» **Raw data**
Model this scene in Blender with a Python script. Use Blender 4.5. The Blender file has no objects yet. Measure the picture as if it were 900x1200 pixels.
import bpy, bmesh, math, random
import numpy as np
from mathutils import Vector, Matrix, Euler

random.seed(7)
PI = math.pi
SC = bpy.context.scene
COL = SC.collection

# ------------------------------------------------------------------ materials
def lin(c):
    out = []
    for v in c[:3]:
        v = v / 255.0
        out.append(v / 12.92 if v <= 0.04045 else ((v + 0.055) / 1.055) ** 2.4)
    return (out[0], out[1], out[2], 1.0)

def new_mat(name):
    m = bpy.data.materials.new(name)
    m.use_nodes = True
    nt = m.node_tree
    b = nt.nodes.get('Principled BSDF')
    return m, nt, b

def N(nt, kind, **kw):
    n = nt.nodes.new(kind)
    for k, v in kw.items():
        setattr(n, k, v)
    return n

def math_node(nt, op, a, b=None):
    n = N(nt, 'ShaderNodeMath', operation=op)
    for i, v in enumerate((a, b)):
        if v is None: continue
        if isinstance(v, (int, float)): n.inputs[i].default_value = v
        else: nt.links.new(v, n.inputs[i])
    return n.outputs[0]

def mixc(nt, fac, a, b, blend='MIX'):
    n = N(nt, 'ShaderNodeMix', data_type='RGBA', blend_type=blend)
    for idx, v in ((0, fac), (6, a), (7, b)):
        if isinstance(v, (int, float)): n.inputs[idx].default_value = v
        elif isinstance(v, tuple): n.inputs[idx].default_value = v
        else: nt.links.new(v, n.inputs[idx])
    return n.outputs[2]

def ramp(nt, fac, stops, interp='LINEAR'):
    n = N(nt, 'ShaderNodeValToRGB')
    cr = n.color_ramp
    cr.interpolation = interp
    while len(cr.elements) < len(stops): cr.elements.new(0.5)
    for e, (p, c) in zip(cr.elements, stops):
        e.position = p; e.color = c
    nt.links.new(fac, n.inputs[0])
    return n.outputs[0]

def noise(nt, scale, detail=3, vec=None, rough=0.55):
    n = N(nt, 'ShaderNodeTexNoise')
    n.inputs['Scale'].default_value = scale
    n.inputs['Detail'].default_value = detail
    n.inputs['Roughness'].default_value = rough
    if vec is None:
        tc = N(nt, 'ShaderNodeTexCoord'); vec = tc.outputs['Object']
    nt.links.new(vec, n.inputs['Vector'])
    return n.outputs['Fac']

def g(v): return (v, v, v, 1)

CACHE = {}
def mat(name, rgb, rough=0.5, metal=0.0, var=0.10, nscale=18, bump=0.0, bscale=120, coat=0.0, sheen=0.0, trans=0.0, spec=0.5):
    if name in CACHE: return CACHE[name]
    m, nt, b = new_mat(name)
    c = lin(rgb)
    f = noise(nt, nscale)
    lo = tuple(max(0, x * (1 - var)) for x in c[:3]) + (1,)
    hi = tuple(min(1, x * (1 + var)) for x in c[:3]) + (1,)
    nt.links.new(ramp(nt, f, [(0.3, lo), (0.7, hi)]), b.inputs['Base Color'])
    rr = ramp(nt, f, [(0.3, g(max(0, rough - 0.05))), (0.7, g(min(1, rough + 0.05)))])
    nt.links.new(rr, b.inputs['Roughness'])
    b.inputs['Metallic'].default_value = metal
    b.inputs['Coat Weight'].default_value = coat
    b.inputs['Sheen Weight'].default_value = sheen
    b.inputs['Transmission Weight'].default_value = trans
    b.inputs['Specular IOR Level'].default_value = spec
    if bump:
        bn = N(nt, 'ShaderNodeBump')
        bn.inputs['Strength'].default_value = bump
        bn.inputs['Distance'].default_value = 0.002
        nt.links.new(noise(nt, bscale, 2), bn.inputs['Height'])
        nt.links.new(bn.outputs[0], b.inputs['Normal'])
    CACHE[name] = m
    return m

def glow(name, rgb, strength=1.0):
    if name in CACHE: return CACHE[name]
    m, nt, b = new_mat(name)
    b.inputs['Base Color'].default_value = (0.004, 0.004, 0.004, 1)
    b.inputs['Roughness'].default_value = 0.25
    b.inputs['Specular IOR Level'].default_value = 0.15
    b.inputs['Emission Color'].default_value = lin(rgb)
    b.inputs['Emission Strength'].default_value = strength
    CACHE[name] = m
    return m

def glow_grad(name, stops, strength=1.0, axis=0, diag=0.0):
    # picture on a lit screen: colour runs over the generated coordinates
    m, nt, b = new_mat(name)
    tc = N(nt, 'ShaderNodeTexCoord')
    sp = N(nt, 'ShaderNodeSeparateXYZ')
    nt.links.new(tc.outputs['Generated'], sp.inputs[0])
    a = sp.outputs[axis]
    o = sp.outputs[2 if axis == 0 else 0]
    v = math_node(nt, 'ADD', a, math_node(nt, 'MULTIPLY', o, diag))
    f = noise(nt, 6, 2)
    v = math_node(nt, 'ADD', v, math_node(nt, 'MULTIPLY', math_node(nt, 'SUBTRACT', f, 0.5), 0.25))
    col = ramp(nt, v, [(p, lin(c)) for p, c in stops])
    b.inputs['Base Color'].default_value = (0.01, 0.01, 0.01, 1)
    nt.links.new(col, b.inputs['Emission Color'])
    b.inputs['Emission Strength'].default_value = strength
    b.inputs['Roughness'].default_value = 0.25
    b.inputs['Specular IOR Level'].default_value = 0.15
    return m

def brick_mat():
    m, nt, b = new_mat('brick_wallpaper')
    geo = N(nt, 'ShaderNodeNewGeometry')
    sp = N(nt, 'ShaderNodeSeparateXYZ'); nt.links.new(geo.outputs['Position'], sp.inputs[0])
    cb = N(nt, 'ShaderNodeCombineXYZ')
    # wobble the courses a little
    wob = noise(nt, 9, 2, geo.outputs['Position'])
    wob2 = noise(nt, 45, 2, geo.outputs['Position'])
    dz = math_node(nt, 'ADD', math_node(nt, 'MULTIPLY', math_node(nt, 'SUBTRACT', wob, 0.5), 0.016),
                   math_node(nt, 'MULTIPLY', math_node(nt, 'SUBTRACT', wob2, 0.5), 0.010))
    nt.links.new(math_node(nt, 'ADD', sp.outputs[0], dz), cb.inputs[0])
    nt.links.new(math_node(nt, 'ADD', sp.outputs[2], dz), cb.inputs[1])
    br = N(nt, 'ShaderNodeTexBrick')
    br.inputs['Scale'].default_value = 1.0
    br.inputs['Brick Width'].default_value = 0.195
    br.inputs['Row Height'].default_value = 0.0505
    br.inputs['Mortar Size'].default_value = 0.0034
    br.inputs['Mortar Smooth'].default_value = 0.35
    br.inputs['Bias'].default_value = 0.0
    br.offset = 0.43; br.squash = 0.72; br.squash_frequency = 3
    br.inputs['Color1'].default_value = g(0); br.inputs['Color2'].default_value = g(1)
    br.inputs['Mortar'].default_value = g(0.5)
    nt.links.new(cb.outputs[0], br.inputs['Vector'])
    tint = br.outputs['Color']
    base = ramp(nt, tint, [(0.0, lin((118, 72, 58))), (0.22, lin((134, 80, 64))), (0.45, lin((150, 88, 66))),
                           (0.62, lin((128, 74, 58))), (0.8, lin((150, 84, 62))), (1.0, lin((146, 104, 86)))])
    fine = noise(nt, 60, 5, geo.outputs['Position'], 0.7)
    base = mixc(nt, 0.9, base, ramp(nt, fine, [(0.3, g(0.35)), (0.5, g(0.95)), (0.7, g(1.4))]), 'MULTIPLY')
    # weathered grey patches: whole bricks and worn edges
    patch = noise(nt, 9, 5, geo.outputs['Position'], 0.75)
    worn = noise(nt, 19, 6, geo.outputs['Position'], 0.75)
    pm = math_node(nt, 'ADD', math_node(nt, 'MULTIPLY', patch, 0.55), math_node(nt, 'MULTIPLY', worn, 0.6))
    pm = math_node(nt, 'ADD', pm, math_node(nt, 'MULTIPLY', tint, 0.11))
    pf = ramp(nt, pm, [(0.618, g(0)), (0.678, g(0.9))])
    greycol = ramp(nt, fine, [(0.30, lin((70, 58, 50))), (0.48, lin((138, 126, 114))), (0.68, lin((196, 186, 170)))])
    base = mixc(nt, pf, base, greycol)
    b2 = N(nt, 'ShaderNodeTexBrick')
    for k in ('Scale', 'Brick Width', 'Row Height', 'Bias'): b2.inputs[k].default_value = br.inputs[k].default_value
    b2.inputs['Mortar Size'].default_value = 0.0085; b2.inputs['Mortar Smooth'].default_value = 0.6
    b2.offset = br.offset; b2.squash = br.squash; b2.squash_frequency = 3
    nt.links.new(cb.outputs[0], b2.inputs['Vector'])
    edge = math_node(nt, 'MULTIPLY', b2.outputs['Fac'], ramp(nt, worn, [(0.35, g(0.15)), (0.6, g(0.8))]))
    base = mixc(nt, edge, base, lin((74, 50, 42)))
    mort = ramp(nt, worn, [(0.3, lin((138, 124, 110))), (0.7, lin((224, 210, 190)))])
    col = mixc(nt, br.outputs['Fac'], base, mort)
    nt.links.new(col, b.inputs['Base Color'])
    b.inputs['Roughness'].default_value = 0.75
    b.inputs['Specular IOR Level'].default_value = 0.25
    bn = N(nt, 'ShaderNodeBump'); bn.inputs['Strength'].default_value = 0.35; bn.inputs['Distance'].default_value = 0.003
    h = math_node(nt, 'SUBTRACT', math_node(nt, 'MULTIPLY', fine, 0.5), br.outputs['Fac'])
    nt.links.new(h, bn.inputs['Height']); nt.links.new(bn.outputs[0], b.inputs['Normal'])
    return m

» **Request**
Only the lines from the start of the data to the line holding "return m, nt, b" are wanted; return them exactly, both ends included.

» **Result below**
Model this scene in Blender with a Python script. Use Blender 4.5. The Blender file has no objects yet. Measure the picture as if it were 900x1200 pixels.
import bpy, bmesh, math, random
import numpy as np
from mathutils import Vector, Matrix, Euler

random.seed(7)
PI = math.pi
SC = bpy.context.scene
COL = SC.collection

# ------------------------------------------------------------------ materials
def lin(c):
    out = []
    for v in c[:3]:
        v = v / 255.0
        out.append(v / 12.92 if v <= 0.04045 else ((v + 0.055) / 1.055) ** 2.4)
    return (out[0], out[1], out[2], 1.0)

def new_mat(name):
    m = bpy.data.materials.new(name)
    m.use_nodes = True
    nt = m.node_tree
    b = nt.nodes.get('Principled BSDF')
    return m, nt, b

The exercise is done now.